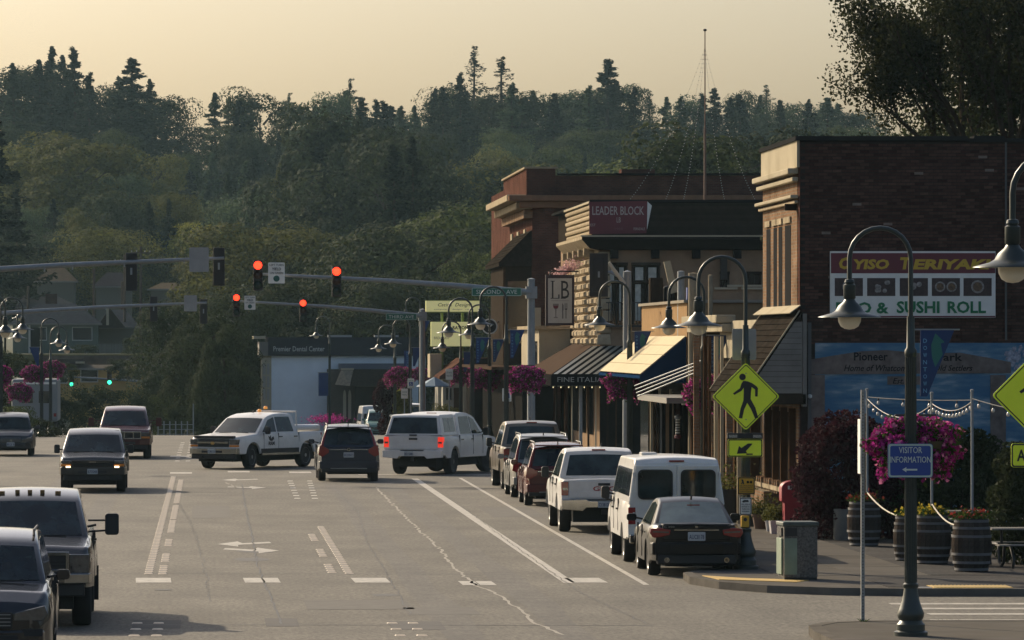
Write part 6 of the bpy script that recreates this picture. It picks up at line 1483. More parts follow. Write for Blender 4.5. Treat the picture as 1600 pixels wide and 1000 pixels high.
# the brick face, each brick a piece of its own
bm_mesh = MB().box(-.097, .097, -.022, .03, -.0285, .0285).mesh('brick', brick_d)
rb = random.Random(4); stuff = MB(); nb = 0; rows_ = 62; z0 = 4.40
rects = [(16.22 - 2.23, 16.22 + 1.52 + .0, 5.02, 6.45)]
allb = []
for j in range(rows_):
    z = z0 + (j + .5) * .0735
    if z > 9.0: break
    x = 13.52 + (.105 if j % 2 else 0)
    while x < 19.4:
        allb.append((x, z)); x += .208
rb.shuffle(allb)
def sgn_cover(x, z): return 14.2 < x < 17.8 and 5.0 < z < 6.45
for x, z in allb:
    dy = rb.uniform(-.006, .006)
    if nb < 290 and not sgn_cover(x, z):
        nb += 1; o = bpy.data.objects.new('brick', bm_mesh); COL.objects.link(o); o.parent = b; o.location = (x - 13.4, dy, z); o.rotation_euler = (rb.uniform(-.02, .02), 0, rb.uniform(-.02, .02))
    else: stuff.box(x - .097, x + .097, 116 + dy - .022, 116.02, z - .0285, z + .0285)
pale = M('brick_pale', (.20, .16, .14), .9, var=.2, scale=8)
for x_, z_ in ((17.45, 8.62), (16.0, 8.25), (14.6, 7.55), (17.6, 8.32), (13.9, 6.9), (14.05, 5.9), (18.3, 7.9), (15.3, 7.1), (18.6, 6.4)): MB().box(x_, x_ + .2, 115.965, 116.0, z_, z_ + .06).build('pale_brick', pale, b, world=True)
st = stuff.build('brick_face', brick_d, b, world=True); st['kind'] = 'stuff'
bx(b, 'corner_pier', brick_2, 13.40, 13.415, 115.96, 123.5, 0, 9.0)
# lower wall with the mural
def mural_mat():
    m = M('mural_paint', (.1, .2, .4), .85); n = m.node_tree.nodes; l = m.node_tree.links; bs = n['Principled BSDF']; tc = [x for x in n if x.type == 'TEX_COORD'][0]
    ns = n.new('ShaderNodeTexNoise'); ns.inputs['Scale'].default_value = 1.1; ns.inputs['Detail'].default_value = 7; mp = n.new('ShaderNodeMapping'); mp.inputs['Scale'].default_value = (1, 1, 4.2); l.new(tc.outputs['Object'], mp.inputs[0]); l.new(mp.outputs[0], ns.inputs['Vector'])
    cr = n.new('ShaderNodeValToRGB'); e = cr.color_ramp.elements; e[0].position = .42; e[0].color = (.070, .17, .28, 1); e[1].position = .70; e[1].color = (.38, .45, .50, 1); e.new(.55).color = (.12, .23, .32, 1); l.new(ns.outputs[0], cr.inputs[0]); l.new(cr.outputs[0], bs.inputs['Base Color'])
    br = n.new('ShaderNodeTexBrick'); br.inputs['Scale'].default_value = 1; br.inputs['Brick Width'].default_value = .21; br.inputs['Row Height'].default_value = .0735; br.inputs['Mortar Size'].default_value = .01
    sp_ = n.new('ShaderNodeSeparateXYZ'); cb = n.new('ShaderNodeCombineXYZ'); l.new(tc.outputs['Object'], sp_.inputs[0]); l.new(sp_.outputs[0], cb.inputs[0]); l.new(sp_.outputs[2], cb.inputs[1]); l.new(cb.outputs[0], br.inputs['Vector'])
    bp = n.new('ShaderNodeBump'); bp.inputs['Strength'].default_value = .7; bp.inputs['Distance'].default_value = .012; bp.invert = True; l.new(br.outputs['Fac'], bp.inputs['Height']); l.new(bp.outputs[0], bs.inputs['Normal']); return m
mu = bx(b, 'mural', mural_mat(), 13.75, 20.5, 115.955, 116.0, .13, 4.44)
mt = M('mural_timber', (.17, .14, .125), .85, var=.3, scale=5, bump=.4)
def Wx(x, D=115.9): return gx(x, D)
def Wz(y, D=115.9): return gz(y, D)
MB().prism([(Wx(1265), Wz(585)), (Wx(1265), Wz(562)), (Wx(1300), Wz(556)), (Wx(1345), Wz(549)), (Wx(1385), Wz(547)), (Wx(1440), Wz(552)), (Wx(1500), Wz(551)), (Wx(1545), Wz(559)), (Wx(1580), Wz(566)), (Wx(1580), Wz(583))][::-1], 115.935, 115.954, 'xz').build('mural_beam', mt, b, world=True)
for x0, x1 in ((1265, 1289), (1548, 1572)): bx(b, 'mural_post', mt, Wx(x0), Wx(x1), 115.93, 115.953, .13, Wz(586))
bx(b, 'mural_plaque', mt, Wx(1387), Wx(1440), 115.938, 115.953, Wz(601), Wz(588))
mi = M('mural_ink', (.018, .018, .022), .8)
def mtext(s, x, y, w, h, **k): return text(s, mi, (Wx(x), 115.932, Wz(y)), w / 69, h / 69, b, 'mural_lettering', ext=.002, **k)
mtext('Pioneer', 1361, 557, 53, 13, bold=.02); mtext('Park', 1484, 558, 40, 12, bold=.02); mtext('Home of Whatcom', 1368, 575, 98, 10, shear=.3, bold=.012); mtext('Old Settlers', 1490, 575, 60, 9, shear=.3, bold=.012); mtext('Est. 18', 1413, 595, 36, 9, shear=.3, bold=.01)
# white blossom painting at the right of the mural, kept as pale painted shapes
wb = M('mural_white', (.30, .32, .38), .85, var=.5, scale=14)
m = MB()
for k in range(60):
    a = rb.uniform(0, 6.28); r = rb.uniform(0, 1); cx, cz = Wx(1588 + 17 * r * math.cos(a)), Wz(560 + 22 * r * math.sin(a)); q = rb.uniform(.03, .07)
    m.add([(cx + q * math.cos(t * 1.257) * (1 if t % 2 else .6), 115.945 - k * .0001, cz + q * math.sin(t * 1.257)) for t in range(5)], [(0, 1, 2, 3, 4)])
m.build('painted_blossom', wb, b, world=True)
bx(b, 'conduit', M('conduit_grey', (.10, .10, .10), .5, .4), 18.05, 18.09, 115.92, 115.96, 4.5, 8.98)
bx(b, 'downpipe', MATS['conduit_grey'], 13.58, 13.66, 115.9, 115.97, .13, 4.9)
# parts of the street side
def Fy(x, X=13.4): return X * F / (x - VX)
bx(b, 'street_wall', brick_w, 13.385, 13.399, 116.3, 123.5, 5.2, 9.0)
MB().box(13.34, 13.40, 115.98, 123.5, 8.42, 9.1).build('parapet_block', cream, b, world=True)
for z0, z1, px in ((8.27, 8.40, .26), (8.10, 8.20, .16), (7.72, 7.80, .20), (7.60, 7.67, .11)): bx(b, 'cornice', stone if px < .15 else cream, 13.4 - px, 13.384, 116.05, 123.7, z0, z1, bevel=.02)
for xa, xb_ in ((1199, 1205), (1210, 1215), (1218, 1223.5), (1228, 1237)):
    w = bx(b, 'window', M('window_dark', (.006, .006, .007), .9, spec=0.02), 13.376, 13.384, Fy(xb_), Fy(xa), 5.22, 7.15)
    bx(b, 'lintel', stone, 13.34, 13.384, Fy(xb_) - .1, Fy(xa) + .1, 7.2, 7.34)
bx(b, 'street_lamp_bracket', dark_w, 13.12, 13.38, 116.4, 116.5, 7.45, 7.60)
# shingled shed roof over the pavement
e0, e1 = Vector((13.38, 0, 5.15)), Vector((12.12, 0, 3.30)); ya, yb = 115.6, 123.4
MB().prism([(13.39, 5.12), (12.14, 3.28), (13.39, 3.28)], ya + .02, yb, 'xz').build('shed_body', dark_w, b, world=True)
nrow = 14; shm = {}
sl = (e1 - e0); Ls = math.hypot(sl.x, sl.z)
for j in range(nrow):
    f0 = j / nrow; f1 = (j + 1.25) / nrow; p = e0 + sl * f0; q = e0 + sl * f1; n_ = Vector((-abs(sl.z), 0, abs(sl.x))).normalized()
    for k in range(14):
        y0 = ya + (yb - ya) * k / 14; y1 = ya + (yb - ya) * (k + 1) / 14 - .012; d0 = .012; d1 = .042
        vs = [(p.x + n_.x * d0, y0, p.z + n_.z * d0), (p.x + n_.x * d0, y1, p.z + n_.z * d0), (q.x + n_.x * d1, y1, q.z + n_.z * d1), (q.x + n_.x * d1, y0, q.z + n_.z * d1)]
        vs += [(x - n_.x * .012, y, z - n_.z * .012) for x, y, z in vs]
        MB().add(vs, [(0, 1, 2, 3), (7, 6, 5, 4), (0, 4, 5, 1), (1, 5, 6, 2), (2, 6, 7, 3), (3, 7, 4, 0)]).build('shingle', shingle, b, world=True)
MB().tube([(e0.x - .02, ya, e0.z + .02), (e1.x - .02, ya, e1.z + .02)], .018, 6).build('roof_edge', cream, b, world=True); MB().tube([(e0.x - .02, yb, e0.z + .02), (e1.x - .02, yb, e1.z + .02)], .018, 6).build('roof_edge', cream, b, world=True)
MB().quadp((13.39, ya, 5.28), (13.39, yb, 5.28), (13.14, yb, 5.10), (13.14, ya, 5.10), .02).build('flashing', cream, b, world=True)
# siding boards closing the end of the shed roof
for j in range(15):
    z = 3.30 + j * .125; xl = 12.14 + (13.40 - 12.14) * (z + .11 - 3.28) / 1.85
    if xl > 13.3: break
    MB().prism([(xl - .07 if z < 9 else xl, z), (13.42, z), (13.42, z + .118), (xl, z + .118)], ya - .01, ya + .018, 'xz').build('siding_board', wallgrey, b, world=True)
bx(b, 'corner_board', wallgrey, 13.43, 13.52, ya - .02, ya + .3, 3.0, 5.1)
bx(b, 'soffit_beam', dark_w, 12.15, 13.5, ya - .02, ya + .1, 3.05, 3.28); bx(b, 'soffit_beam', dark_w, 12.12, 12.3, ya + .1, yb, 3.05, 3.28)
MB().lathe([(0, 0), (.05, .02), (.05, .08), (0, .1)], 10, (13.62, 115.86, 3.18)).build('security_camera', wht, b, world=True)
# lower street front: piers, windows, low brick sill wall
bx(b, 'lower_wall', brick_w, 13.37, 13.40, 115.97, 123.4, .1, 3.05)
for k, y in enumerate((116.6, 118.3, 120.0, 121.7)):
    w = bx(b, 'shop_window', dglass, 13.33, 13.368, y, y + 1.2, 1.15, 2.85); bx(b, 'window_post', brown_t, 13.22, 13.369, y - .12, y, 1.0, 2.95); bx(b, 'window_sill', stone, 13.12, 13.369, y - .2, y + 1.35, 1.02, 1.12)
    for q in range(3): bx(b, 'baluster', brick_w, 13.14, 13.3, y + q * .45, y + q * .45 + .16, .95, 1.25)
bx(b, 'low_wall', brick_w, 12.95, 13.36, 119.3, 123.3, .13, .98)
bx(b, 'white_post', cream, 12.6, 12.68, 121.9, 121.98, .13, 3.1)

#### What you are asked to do
Copy out the lines in which the string "stuff" appears.

#### The completed task
rb = random.Random(4); stuff = MB(); nb = 0; rows_ = 62; z0 = 4.40
    else: stuff.box(x - .097, x + .097, 116 + dy - .022, 116.02, z - .0285, z + .0285)
st = stuff.build('brick_face', brick_d, b, world=True); st['kind'] = 'stuff'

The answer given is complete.